CMP at the time of close can be significantly different from the CMP at the time of opening of the stock market. Various factors constantly affect the CMP of a stock. Some of the factors include - demand and supply, market sentiment, economic condition, company's performance, liquidity, and other macroeconomic indicators.

A Clearer Understanding Through an Example

Suppose PQR Limited is a company listed on the Indian stock exchanges. If the price of the PQR Ltd share at the time of market opening is ₹100 per share, then its initial CMP is ₹100.

Now let’s say that, if PQR Limited reports a positive earnings report and the investors start buying the stock at ₹110, the CMP of the stock will change to ₹110. Inversely, if there is negative economic development later in the day and it causes a dip, then CMP will change to such a lower price.

As transactions get executed, PQR Limited’s current market price fluctuates throughout the trading session. This highlights the dynamic nature of the stock market and how traders utilise CMP fluctuations to make informed investment decisions.

Exploring its Importance

The CMP in the share market helps investors gauge the stock’s performance. It works as a primary metric which can be compared with the historical price data to withdraw insightful information. Combined with technical and fundamental analysis, you can also project future movements in the market price.

Furthermore, CMP also holds significance while placing market orders. This is because the market orders are executed at the current market price at the time of placing the order. Knowing CMP at the time of placing the order gives you an estimate of the price at which your order may get executed.

Difference between CMP and LTP

CMP is often confused with another metric related to the stock price - LTP. It stands for the Last Traded Price. And as the name suggests, it represents the price at which the last order was executed. Though it sounds similar to the CMP, there are two major differences between the two.
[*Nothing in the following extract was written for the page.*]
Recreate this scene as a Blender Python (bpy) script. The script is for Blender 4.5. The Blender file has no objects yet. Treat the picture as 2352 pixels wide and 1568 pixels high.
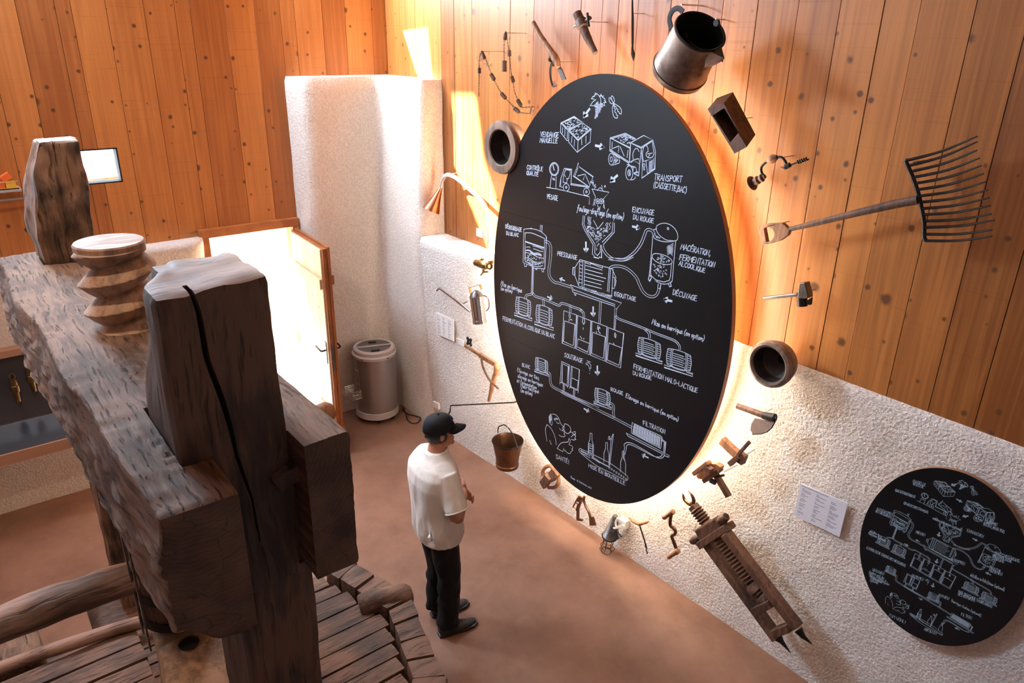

  • While CMP represents the price at which your order may be executed, LTP reflects the price at which the previous order has already been executed.
  • During the trading session, CMP is continuously updated while LTP is updated only when an order is executed.

To Summarise

CMP in the share market is the current market price at which the stock is currently trading. However, it is one of the primary terms in the stock market. There are many market-specific terms which are regularly used by traders, investors and news anchors alike. Learning and understanding these jargons will help you perceive the market-related information in a better way.

Disclaimer: Investments in the securities market are subject to market risk, read all related documents carefully before investing.

This content is for educational purposes only. Securities quoted are exemplary and not recommendatory.